✦ 2025 Release
Sunrise on the Reaping
✦ Book Review

Sunrise on the Reaping

The Hunger Games — Book 5 / Prequel 2

by Suzanne Collins · Published March 2025

📚 Genre: Dystopian · YA Fiction 💀 Spice: None 💔 Vibe: Brutal · Political · Heartbreaking
★★★★★
4.5 / 5
Bookish Duke Rating
☀️

“Sunrise on the Reaping is the Hunger Games book we have been waiting for since we first met Haymitch stumbling onto a train. Collins delivers — and it will wreck you in the most necessary way.”

Quick Verdict

📖 What Is It About?

Sunrise on the Reaping takes us back to Panem twenty-four years before Katniss Everdeen ever volunteered — to the 50th Hunger Games, the second Quarter Quell, where each district must provide twice as many tributes. The protagonist is Haymitch Abernathy, a sixteen-year-old boy from District 12 who is illegally drafted as a tribute. What follows is Haymitch’s journey through the most brutal arena in the Games’ history, alongside a cast of tributes whose fates are, almost without exception, heartbreaking.

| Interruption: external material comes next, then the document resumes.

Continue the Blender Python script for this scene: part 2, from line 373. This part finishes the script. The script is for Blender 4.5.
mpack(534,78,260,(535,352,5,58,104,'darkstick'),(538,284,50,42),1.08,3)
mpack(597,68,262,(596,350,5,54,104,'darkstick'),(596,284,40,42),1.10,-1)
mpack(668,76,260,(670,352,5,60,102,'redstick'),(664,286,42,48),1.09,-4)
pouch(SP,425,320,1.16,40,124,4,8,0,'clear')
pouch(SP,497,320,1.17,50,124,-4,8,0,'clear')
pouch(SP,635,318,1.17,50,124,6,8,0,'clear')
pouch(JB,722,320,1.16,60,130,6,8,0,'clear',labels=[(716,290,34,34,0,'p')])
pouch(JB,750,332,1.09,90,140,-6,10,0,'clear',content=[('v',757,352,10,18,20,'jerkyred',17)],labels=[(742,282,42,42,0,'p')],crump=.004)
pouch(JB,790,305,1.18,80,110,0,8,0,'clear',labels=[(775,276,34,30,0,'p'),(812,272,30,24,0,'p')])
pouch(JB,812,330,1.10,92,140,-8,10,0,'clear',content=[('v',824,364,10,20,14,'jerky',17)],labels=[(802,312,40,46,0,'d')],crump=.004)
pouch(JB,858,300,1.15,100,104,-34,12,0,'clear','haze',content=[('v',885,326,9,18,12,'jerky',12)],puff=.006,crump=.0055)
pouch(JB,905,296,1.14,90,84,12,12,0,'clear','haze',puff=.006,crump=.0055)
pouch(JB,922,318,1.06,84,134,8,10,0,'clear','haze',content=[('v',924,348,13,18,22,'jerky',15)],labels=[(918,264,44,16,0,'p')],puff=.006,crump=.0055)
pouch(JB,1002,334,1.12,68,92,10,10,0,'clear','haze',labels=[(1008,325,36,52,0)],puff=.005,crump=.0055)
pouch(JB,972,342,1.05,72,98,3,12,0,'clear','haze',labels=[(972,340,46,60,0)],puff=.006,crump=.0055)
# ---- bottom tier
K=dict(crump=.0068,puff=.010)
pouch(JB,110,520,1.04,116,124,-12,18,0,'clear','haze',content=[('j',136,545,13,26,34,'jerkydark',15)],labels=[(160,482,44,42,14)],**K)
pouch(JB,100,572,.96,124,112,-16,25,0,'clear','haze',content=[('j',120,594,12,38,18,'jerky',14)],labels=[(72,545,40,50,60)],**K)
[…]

Collins won the Goodreads Choice Award for Best Young Adult Book of 2025 with this novel — and that recognition is entirely deserved. This is not fan service. It is a fully realised, emotionally devastating story that illuminates exactly how the man we know from the original trilogy became who he is — the drinking, the cynicism, the specific broken quality of his hope. It contextualises everything, and it does so with Collins’s characteristic unflinching intelligence about power, propaganda, and what it costs to survive.

What I Loved

💛
Haymitch is an extraordinary protagonist
He is completely different from the man we know — younger, more quietly hopeful, deeply in love, and possessed of a moral clarity that makes what happens to him genuinely tragic. Collins writes his voice with such specificity that you feel as though you have always known him. His inner monologue is one of her finest achievements.
🏛️
The political themes have never felt more urgent
Collins drew her inspiration from David Hume’s philosophy of implicit submission — the idea that the many are governed by the few because they allow themselves to be. The novel interrogates this with real force, and the parallels to contemporary politics are impossible to miss. It is a book for our moment.
💕
The love story is quietly devastating
Haymitch and Lenore Dove’s relationship is written with enormous tenderness. Their love is specific and real — grounded in the rhythms of their shared world in a way that the romance of survival stories often cannot afford to be. What happens to that love is one of the most affecting things Collins has written.
🎭
The arena is the most inventive since the original
Collins designs each Hunger Games arena with thematic deliberateness, and the 50th Games arena is brilliantly conceived — its mechanics and the way they interact with Haymitch’s strategy are endlessly clever. The action sequences here are the most gripping she has written since Catching Fire.

💬 My Honest Thoughts

⚠️

The fan service callbacks are occasionally heavy-handed. References to characters from the original trilogy and Ballad of Songbirds and Snakes appear regularly, and some feel organic while others feel like box-ticking. Readers who are deep in the Hunger Games universe will enjoy the connections; newcomers may find them distracting.

⚠️

You already know Haymitch wins. Unlike the original trilogy, there is no uncertainty about the central question of survival. The tension therefore has to come from elsewhere — from the cost of his survival, the people he loses, the things the Capitol does to him afterward. Collins understands this and redirects your dread accordingly, but some readers will find the stakes feel lower as a result.

💭

The ending is among the most brutal she has ever written. I cannot say more without spoiling, but Haymitch’s victory is not a victory in any sense that matters. The final chapters made me sit very still for quite a long time. That is exactly what a Hunger Games book should do.

“The moment our hearts shattered? It belongs to us.”

— Sunrise on the Reaping, Suzanne Collins

👀 Who Should Read It?

✦ Read this if you want
  • Haymitch’s full origin story, finally told
  • Dystopian fiction with real political weight
  • A love story that costs everything
  • Collins’s sharpest, most urgent writing
  • Books that transport you back to Panem
✕ Approach carefully if you
  • Haven’t read the original trilogy yet
  • Need a hopeful, uplifting ending
  • Are sensitive to violence against young people
  • Found Ballad of Songbirds deeply disappointing

Final Ratings

✍️ Writing Style
★★★★★5.0
📖 Plot
★★★★☆4.5
👥 Characters
★★★★★5.0
💕 Romance
★★★★☆4.0
🏛️ Political Depth
★★★★★5.0
Pacing
★★★★☆4.0
Overall
★★★★★4.5

“Sunrise on the Reaping is the prequel Hunger Games fans have been waiting for since 2010. It is brutal, important, and written with Collins’s full creative power. Read the original trilogy first — then read this, and understand Haymitch Abernathy completely.”